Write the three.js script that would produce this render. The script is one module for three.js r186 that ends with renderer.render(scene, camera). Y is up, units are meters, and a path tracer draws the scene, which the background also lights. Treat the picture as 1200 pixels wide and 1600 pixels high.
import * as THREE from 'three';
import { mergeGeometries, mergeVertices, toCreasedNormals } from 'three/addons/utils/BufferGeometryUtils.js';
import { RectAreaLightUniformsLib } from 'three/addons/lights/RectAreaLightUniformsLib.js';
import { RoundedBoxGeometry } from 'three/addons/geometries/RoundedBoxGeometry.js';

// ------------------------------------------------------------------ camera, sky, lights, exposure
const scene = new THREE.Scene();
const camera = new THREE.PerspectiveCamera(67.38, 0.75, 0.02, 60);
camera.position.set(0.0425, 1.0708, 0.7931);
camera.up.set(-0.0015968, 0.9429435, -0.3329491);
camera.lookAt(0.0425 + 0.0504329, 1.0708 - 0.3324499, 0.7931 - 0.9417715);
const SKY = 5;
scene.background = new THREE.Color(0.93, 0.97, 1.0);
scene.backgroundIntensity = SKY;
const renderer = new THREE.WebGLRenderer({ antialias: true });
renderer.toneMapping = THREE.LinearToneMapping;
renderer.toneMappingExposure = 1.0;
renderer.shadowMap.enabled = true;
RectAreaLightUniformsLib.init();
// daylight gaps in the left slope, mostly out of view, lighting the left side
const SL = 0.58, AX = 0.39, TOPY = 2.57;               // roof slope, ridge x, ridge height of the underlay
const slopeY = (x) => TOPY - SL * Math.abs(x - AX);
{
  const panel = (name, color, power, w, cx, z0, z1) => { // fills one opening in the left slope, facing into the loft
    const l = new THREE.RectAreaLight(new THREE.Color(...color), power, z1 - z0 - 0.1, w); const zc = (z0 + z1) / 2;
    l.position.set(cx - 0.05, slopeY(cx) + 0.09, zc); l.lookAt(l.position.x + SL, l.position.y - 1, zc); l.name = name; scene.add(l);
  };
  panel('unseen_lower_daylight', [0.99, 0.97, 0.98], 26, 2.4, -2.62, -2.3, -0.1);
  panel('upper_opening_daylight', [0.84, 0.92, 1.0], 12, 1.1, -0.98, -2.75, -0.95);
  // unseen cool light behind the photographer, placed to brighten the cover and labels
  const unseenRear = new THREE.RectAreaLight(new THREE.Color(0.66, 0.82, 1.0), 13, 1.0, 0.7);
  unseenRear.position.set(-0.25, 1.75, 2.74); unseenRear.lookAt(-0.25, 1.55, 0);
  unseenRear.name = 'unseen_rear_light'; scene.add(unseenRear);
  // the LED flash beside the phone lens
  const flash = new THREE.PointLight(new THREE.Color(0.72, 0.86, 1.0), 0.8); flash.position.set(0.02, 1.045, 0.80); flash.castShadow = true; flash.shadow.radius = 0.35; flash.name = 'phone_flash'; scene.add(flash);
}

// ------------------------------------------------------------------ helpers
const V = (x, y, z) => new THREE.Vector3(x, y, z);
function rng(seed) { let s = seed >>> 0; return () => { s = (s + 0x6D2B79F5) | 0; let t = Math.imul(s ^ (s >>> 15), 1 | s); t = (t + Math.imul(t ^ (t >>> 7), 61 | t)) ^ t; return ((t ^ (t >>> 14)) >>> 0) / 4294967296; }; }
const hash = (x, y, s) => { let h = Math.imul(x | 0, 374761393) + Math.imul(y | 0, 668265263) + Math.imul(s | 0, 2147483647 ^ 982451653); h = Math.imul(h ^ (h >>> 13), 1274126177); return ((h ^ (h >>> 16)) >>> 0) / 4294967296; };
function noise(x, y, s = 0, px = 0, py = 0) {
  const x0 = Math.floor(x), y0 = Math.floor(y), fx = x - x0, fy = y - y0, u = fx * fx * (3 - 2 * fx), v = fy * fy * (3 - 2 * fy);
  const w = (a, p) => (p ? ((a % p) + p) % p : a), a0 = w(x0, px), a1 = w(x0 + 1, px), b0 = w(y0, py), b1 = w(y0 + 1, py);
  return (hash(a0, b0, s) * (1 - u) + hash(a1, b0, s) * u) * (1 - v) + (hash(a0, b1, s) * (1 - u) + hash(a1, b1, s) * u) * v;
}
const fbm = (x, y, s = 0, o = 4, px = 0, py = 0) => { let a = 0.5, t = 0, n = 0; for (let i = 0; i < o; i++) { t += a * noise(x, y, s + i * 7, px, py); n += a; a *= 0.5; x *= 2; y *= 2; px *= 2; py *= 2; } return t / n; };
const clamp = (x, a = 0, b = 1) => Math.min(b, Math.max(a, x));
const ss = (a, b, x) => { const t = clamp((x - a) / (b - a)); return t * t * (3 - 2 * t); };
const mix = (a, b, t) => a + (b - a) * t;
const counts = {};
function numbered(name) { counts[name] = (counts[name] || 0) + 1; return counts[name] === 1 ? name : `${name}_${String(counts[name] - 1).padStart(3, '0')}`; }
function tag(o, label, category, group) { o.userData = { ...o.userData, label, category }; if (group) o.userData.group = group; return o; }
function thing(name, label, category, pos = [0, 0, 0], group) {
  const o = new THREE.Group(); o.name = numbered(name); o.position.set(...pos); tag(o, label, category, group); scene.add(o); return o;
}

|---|

● **EXERCISE AIM**
Take the lines above and print them exactly.

● **THE COMPLETED TASK**
Write the three.js script that would produce this render. The script is one module for three.js r186 that ends with renderer.render(scene, camera). Y is up, units are meters, and a path tracer draws the scene, which the background also lights. Treat the picture as 1200 pixels wide and 1600 pixels high.
import * as THREE from 'three';
import { mergeGeometries, mergeVertices, toCreasedNormals } from 'three/addons/utils/BufferGeometryUtils.js';
import { RectAreaLightUniformsLib } from 'three/addons/lights/RectAreaLightUniformsLib.js';
import { RoundedBoxGeometry } from 'three/addons/geometries/RoundedBoxGeometry.js';

// ------------------------------------------------------------------ camera, sky, lights, exposure
const scene = new THREE.Scene();
const camera = new THREE.PerspectiveCamera(67.38, 0.75, 0.02, 60);
camera.position.set(0.0425, 1.0708, 0.7931);
camera.up.set(-0.0015968, 0.9429435, -0.3329491);
camera.lookAt(0.0425 + 0.0504329, 1.0708 - 0.3324499, 0.7931 - 0.9417715);
const SKY = 5;
scene.background = new THREE.Color(0.93, 0.97, 1.0);
scene.backgroundIntensity = SKY;
const renderer = new THREE.WebGLRenderer({ antialias: true });
renderer.toneMapping = THREE.LinearToneMapping;
renderer.toneMappingExposure = 1.0;
renderer.shadowMap.enabled = true;
RectAreaLightUniformsLib.init();
// daylight gaps in the left slope, mostly out of view, lighting the left side
const SL = 0.58, AX = 0.39, TOPY = 2.57;               // roof slope, ridge x, ridge height of the underlay
const slopeY = (x) => TOPY - SL * Math.abs(x - AX);
{
  const panel = (name, color, power, w, cx, z0, z1) => { // fills one opening in the left slope, facing into the loft
    const l = new THREE.RectAreaLight(new THREE.Color(...color), power, z1 - z0 - 0.1, w); const zc = (z0 + z1) / 2;
    l.position.set(cx - 0.05, slopeY(cx) + 0.09, zc); l.lookAt(l.position.x + SL, l.position.y - 1, zc); l.name = name; scene.add(l);
  };
  panel('unseen_lower_daylight', [0.99, 0.97, 0.98], 26, 2.4, -2.62, -2.3, -0.1);
  panel('upper_opening_daylight', [0.84, 0.92, 1.0], 12, 1.1, -0.98, -2.75, -0.95);
  // unseen cool light behind the photographer, placed to brighten the cover and labels
  const unseenRear = new THREE.RectAreaLight(new THREE.Color(0.66, 0.82, 1.0), 13, 1.0, 0.7);
  unseenRear.position.set(-0.25, 1.75, 2.74); unseenRear.lookAt(-0.25, 1.55, 0);
  unseenRear.name = 'unseen_rear_light'; scene.add(unseenRear);
  // the LED flash beside the phone lens
  const flash = new THREE.PointLight(new THREE.Color(0.72, 0.86, 1.0), 0.8); flash.position.set(0.02, 1.045, 0.80); flash.castShadow = true; flash.shadow.radius = 0.35; flash.name = 'phone_flash'; scene.add(flash);
}

// ------------------------------------------------------------------ helpers
const V = (x, y, z) => new THREE.Vector3(x, y, z);
function rng(seed) { let s = seed >>> 0; return () => { s = (s + 0x6D2B79F5) | 0; let t = Math.imul(s ^ (s >>> 15), 1 | s); t = (t + Math.imul(t ^ (t >>> 7), 61 | t)) ^ t; return ((t ^ (t >>> 14)) >>> 0) / 4294967296; }; }
const hash = (x, y, s) => { let h = Math.imul(x | 0, 374761393) + Math.imul(y | 0, 668265263) + Math.imul(s | 0, 2147483647 ^ 982451653); h = Math.imul(h ^ (h >>> 13), 1274126177); return ((h ^ (h >>> 16)) >>> 0) / 4294967296; };
function noise(x, y, s = 0, px = 0, py = 0) {
  const x0 = Math.floor(x), y0 = Math.floor(y), fx = x - x0, fy = y - y0, u = fx * fx * (3 - 2 * fx), v = fy * fy * (3 - 2 * fy);
  const w = (a, p) => (p ? ((a % p) + p) % p : a), a0 = w(x0, px), a1 = w(x0 + 1, px), b0 = w(y0, py), b1 = w(y0 + 1, py);
  return (hash(a0, b0, s) * (1 - u) + hash(a1, b0, s) * u) * (1 - v) + (hash(a0, b1, s) * (1 - u) + hash(a1, b1, s) * u) * v;
}
const fbm = (x, y, s = 0, o = 4, px = 0, py = 0) => { let a = 0.5, t = 0, n = 0; for (let i = 0; i < o; i++) { t += a * noise(x, y, s + i * 7, px, py); n += a; a *= 0.5; x *= 2; y *= 2; px *= 2; py *= 2; } return t / n; };
const clamp = (x, a = 0, b = 1) => Math.min(b, Math.max(a, x));
const ss = (a, b, x) => { const t = clamp((x - a) / (b - a)); return t * t * (3 - 2 * t); };
const mix = (a, b, t) => a + (b - a) * t;
const counts = {};
function numbered(name) { counts[name] = (counts[name] || 0) + 1; return counts[name] === 1 ? name : `${name}_${String(counts[name] - 1).padStart(3, '0')}`; }
function tag(o, label, category, group) { o.userData = { ...o.userData, label, category }; if (group) o.userData.group = group; return o; }
function thing(name, label, category, pos = [0, 0, 0], group) {
  const o = new THREE.Group(); o.name = numbered(name); o.position.set(...pos); tag(o, label, category, group); scene.add(o); return o;
}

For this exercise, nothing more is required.